Fred Thompson Retires From White House Race


Having faced a number of poor voting results in early campaigning rounds, former US Senator Fred Thompson has decided to withdraw from the presidential race on Tuesday.

Thompson withdrew his candidacy after having faced a third place result in Saturday’s South Carolina primary. This was a crucial win that Thompson hoped to achieve to bolster his campaign. The loss of this state sealed his fate. Having obtained only 16% of the votes from this primary, Thompson found himself running behind John McCain’s 33% and Mike Huckabee’s 30%.

A former senator from Tennessee and star of the hit TV series Law and Order, Thompson entered the race for the White House last September. Though a late entrant, he was able to climb to second place in the national opinion polls that were held subsequently in October. However, his popularity plunged shortly after, as critics began to question his commitment to the job. The former senator’s woes were founded when he failed to win even one in five conservative votes from any of the early primaries and caucuses. Also, support for his candidature was weak amongst white born-again and evangelical Christians. Thompson’s third place finish in Iowa did not make matters better.

As Thompson failed to gain in popularity, his campaign started to face financial constraints. As the losses from his campaign begin to pile up a strategic retreat seemed to be the best option for him. Fellow competitor Mitt Romney commended Fred Thompson’s efforts by stating, “Throughout this campaign, Fred Thompson brought a laudable focus to the challenges confronting our country and the solutions necessary to meet them.

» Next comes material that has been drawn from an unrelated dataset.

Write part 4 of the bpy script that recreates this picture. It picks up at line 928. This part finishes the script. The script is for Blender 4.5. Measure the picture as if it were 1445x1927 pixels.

He stood for strong conservative ideas and believed strongly in the need to keep our conservative coalition together.”

In the short statement that Thompson released to the press he stated, “I hope that my country and my party have benefited from our having made this effort.” Thompson’s exit leaves the Republican race wide open ensuring a face off between the remaining contenders at the Florida primary on 29 January.